**WRITTEN INSTRUCTION**
Extract precisely the lines of the entries below, from the first line through the line containing "return T(ax, ay, z)".

== RECORDS FOR THIS TASK ==

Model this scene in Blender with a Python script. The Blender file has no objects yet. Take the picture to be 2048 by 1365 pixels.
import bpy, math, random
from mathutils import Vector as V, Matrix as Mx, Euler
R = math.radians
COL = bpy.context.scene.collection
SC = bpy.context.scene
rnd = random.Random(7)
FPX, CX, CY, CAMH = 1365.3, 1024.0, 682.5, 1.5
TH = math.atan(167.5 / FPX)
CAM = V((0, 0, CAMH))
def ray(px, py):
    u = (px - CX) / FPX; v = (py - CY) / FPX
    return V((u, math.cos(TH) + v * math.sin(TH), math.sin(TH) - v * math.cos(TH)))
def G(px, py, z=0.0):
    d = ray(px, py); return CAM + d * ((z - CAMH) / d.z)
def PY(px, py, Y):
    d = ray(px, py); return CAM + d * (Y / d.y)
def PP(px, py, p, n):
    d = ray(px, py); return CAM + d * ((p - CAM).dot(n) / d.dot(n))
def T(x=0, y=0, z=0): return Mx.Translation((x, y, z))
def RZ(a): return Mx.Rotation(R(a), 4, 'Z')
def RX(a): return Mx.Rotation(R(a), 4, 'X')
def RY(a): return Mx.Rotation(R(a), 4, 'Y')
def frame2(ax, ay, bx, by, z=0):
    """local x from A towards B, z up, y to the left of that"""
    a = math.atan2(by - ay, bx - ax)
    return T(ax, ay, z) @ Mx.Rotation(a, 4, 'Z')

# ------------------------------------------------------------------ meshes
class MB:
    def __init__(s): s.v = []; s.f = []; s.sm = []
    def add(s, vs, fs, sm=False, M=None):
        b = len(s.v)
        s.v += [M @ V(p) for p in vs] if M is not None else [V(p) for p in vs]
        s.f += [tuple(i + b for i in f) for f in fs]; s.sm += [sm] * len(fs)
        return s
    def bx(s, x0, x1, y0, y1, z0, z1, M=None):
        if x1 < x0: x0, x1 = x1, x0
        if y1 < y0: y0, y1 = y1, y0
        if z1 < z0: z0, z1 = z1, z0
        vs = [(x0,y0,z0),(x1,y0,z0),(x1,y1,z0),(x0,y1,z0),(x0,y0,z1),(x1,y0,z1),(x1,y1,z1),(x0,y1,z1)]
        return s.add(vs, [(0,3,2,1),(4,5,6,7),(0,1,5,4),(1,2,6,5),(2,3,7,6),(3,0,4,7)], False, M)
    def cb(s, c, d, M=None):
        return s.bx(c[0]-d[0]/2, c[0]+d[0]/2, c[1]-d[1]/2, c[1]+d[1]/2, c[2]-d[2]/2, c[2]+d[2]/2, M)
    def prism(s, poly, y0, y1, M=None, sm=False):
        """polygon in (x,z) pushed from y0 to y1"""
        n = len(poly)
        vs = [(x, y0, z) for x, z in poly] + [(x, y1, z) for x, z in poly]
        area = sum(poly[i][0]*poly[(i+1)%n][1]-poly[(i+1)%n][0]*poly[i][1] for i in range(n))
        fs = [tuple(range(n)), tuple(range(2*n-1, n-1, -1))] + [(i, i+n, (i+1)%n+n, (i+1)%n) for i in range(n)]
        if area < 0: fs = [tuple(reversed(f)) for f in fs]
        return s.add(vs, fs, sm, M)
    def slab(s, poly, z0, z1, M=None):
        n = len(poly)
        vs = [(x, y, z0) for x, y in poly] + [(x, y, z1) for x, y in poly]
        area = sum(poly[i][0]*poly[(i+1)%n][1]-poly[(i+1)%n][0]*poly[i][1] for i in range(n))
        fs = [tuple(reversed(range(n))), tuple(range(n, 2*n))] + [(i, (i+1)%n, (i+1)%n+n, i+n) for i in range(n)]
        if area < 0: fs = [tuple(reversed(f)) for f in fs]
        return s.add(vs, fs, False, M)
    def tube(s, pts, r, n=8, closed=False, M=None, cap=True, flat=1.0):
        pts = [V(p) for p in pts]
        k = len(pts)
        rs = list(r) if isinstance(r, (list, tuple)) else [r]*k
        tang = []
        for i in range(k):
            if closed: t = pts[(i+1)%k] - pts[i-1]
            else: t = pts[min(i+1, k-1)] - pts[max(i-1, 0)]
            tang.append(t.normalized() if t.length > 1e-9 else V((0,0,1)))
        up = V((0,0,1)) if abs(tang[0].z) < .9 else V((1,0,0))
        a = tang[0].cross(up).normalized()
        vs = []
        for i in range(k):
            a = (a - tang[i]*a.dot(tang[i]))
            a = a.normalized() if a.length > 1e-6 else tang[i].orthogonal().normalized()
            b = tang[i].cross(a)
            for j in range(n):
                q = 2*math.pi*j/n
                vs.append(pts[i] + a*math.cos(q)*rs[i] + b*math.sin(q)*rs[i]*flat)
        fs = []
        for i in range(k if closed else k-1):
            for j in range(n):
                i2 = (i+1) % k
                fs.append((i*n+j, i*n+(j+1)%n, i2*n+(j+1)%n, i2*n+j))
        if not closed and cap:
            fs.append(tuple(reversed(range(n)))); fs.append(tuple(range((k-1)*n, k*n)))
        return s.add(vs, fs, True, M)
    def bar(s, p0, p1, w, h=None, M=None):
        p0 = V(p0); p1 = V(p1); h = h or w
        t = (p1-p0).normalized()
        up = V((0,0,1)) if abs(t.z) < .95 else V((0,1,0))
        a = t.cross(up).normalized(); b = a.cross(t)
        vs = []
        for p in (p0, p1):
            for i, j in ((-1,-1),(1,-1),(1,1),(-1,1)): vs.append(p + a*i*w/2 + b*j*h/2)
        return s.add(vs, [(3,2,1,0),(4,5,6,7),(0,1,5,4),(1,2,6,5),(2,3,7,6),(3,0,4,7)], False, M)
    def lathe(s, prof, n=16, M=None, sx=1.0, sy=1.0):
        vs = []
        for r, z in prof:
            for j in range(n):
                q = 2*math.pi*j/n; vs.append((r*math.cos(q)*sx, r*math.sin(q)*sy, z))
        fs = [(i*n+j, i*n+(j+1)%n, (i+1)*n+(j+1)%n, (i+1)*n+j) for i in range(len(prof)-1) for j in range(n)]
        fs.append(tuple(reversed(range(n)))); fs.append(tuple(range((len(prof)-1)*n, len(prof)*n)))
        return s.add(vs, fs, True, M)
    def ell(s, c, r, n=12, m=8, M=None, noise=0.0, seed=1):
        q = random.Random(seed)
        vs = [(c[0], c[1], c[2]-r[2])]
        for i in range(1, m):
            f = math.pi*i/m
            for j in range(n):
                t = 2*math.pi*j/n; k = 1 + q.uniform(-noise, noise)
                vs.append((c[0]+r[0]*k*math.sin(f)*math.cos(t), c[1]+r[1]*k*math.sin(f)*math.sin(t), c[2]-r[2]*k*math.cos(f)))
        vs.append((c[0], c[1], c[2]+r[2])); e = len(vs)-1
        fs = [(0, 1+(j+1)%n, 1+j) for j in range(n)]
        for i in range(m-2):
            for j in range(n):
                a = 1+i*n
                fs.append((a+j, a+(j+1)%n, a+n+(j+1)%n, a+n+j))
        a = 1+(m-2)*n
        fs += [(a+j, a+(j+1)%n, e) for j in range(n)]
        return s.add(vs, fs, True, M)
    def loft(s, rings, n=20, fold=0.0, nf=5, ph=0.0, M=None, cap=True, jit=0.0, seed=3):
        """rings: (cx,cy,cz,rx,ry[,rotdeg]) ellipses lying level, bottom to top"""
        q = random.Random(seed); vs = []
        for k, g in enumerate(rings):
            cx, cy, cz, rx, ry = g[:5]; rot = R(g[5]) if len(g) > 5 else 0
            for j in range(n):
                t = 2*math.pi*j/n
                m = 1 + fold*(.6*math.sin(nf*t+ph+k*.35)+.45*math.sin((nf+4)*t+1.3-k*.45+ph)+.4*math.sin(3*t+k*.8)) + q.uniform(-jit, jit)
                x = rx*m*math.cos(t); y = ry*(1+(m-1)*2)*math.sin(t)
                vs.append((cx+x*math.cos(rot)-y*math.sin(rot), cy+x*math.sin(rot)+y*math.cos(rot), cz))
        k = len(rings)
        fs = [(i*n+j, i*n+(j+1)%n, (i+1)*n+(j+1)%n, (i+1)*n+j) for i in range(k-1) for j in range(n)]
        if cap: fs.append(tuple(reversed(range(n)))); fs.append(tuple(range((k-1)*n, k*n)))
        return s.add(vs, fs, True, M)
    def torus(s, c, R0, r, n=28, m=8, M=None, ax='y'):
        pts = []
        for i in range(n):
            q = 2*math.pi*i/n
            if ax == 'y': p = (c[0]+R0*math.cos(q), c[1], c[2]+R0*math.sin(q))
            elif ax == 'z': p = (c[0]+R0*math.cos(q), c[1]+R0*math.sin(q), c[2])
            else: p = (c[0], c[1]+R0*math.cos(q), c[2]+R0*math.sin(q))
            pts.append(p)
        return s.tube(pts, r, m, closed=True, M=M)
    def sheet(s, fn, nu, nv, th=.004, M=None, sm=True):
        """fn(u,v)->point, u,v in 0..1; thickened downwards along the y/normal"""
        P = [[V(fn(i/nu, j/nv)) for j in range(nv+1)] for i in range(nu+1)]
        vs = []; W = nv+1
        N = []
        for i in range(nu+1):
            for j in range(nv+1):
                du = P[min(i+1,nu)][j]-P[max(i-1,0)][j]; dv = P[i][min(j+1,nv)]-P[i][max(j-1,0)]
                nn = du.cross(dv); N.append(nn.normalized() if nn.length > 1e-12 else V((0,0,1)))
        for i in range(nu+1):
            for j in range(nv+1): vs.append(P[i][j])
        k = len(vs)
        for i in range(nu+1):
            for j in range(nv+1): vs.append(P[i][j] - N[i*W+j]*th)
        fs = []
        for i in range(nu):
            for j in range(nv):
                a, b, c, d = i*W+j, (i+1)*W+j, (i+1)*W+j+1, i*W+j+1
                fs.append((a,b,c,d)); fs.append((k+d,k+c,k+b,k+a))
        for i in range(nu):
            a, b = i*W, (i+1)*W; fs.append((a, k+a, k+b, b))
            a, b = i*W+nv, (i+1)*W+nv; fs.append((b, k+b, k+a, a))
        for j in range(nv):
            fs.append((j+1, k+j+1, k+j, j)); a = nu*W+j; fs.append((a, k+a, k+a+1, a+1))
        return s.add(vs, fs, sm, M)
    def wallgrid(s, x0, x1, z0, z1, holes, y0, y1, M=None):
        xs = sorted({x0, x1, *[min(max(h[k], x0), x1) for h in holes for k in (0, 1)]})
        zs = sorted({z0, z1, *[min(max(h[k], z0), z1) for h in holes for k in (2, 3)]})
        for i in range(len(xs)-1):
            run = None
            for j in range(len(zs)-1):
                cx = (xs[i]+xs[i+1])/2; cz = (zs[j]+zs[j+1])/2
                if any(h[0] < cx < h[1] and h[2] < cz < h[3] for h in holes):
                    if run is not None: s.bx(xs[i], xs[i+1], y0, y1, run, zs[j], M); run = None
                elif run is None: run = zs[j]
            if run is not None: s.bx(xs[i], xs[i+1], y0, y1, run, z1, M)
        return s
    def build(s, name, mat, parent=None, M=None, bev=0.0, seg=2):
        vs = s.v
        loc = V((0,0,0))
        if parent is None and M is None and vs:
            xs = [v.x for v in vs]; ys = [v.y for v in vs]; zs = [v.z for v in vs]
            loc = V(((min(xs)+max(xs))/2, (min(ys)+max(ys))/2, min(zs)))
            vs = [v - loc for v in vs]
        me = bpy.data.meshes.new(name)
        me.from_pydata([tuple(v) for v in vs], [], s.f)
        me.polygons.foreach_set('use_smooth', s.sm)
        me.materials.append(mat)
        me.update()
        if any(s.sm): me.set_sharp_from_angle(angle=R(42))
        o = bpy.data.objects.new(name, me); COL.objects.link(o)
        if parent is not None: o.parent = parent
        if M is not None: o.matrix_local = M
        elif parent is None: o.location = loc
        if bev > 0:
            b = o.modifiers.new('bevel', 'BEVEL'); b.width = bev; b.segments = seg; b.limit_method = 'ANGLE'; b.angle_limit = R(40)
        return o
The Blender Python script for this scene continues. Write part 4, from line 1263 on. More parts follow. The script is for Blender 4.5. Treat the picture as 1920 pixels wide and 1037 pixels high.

===

**FULL SOLUTION**
Model this scene in Blender with a Python script. The Blender file has no objects yet. Take the picture to be 2048 by 1365 pixels.
import bpy, math, random
from mathutils import Vector as V, Matrix as Mx, Euler
R = math.radians
COL = bpy.context.scene.collection
SC = bpy.context.scene
rnd = random.Random(7)
FPX, CX, CY, CAMH = 1365.3, 1024.0, 682.5, 1.5
TH = math.atan(167.5 / FPX)
CAM = V((0, 0, CAMH))
def ray(px, py):
    u = (px - CX) / FPX; v = (py - CY) / FPX
    return V((u, math.cos(TH) + v * math.sin(TH), math.sin(TH) - v * math.cos(TH)))
def G(px, py, z=0.0):
    d = ray(px, py); return CAM + d * ((z - CAMH) / d.z)
def PY(px, py, Y):
    d = ray(px, py); return CAM + d * (Y / d.y)
def PP(px, py, p, n):
    d = ray(px, py); return CAM + d * ((p - CAM).dot(n) / d.dot(n))
def T(x=0, y=0, z=0): return Mx.Translation((x, y, z))
def RZ(a): return Mx.Rotation(R(a), 4, 'Z')
def RX(a): return Mx.Rotation(R(a), 4, 'X')
def RY(a): return Mx.Rotation(R(a), 4, 'Y')
def frame2(ax, ay, bx, by, z=0):
    """local x from A towards B, z up, y to the left of that"""
    a = math.atan2(by - ay, bx - ax)
    return T(ax, ay, z) @ Mx.Rotation(a, 4, 'Z')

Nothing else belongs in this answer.